The survey found that seven percent of all adults and 10 percent of adults over 65 expect to spend Christmas alone. "Loneliness is for life," a press release from the Campaign to End Loneliness responding to the survey's findings reads. "Not just for Christmas."

In October, Health Secretary Jeremy Hunt cited a finding by the campaign that there were 800,000 chronically lonely people in England, which he described in a speech as a source of "national shame." Hunt focused on the 400,000 older British people who live apart from their families, in care homes. 46 percent of people aged 80 or over reported feeling lonely "some of the time or often," he said.

Opposition leaders said that Hunt was ignoring the fact that his administration's cuts to the health-care system were making it harder to care for older people, and that "there are already "over six million unpaid family carers in Britain today, one in five of whom provide more than 50 hours care a week for their loved ones."

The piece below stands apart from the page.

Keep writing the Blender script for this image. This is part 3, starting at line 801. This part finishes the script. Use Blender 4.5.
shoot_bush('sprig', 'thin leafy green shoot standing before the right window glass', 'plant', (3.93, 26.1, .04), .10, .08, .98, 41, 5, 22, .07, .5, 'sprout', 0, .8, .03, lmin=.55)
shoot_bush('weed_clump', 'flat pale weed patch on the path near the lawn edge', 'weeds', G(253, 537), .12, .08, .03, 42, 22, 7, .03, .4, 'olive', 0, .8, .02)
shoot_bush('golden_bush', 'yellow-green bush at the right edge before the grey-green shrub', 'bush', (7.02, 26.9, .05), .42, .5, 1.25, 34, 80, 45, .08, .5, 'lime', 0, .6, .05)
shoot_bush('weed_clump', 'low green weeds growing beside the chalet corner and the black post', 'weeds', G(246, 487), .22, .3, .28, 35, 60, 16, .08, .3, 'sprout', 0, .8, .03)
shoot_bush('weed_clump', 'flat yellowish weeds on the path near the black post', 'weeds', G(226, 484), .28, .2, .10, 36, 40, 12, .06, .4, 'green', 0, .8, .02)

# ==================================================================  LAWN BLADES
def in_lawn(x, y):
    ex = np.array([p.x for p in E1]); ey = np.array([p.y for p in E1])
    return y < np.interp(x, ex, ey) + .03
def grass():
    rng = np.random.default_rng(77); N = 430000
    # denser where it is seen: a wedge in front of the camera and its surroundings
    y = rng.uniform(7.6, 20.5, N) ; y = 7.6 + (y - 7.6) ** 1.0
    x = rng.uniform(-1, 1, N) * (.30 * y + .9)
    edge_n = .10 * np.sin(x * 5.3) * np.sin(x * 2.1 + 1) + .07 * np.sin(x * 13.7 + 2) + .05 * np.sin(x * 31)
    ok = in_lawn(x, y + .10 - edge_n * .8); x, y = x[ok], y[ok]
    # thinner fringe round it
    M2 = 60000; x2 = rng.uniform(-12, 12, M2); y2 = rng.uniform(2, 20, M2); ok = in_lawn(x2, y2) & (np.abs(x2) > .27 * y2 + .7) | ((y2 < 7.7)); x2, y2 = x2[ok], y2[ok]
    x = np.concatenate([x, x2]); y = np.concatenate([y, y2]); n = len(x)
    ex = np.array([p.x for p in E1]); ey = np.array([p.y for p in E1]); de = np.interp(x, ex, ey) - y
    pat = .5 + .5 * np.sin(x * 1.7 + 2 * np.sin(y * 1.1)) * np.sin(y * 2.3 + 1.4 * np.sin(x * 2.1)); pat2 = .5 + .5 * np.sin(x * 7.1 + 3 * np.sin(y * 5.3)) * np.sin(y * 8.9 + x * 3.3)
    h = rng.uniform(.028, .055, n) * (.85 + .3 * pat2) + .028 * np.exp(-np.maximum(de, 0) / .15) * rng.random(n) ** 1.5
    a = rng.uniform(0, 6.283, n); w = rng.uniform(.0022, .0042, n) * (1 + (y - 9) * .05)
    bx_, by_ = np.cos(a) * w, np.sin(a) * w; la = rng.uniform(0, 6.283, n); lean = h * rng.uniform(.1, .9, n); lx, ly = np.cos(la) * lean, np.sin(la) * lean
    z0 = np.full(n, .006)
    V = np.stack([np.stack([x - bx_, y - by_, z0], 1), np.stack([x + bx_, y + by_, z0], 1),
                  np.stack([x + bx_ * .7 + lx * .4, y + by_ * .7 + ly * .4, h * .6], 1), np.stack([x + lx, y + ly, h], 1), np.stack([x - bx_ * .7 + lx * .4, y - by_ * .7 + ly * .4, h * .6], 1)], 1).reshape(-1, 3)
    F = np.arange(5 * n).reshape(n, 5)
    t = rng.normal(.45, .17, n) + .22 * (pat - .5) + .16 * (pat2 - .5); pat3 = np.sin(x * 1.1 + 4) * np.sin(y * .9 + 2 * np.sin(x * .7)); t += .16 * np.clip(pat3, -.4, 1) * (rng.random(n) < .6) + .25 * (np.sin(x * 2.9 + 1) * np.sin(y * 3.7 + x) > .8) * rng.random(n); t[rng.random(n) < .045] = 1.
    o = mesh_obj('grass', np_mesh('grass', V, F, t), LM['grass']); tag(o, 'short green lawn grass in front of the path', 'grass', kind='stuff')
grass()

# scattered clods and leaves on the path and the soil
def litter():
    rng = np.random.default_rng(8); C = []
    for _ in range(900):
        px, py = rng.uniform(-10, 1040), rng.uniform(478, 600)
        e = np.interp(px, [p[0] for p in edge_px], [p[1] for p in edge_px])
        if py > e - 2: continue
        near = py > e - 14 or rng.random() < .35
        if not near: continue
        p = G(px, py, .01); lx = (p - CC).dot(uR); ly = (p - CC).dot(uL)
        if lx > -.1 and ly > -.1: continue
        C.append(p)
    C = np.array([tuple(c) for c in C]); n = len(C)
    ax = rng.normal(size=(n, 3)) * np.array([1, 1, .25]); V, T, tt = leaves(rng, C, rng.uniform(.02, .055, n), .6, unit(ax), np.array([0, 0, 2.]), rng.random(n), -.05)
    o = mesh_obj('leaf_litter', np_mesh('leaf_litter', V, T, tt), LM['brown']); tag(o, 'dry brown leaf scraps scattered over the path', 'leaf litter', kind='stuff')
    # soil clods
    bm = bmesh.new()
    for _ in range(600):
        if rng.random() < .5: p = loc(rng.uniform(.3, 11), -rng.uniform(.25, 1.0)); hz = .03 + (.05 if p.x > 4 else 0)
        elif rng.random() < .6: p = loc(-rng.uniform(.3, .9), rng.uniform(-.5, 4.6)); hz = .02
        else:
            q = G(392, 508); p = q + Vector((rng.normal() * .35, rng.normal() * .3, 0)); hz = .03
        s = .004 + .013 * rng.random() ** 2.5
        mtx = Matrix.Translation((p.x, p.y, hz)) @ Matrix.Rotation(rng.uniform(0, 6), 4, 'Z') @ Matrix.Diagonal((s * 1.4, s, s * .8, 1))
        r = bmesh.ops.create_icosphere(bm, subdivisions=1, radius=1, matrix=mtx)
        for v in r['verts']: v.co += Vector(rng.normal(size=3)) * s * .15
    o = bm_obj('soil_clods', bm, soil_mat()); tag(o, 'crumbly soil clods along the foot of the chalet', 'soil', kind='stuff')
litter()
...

But are older British people really more lonely than younger British people? Isn't England just as rainy and desolate and sad a place regardless of one's age? Indeed, while 33 percent of those surveyed by the BBC said that "they feel left behind by new ways of communicating," younger people (18 to 24-year olds) were just about as likely to feel lonely as older people (those over 65)—30 percent and 31 percent, respectively. Your tweets won't save you. Death comes for us all. Loneliness is for life, not just for Christmas.